Numbers Don't Lie: Catholicism is Growing

♠ Posted by Emmanuel in at 12/10/2013 07:57:00 AM
It remains remarkable how a non-negligible portion of the world population can be classified under a single church with a single leader and a single history: the Catholic Church. I've been performing religion-related research and came across a 2013 Pew Research poll describing the extent of this faith. To be sure, there is fragmentation among Christian denominations: born-agains, charismatics and so on have mixed in with Anglicans and even Catholics. However, as fads in Christianity come and go, one thing remains fairly stable in terms of global proportion and growing in terms of absolute numbers--St. Paul's brand:
Over the past century, the number of Catholics around the globe has more than tripled, from an estimated 291 million in 1910 to nearly 1.1 billion as of 2010, according to a comprehensive demographic study by the Pew Research Center.

But over the same period, the world’s overall population also has risen rapidly. As a result, Catholics have made up a remarkably stable share of all people on Earth. In 1910, Catholics comprised about half (48%) of all Christians and 17% of the world’s total population, according to historical estimates from the World Christian Database. A century later, the Pew Research study found, Catholics still comprise about half (50%) of Christians worldwide and 16% of the total global population.

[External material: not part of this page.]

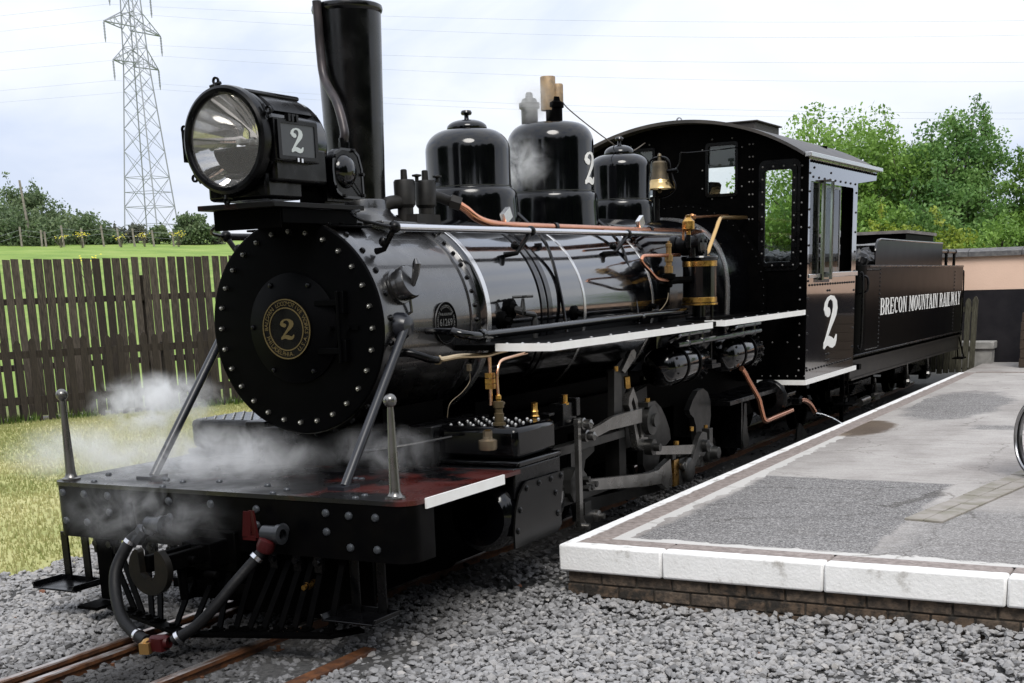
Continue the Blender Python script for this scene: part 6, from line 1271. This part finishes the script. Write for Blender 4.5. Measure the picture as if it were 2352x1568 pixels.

What has changed substantially over the past century is the geographic distribution of the world’s Catholics. In 1910, Europe was home to about two-thirds of all Catholics, and nearly nine-in-ten lived either in Europe (65%) or Latin America (24%). By 2010, by contrast, only about a quarter of all Catholics (24%) were in Europe. The largest share (39%) were in Latin America and the Caribbean.
Now, as then, the Catholic Church's critics are myriad. In the longer historical sweep, though, its geographic reach ostensibly in the business of saving souls is broader as stagnant-to-declining markets  (North America, Europe) are supplanted by more dynamic ones (sub-Saharan Africa, Asia-Pacific), while holding on to saturated markets (Latin America).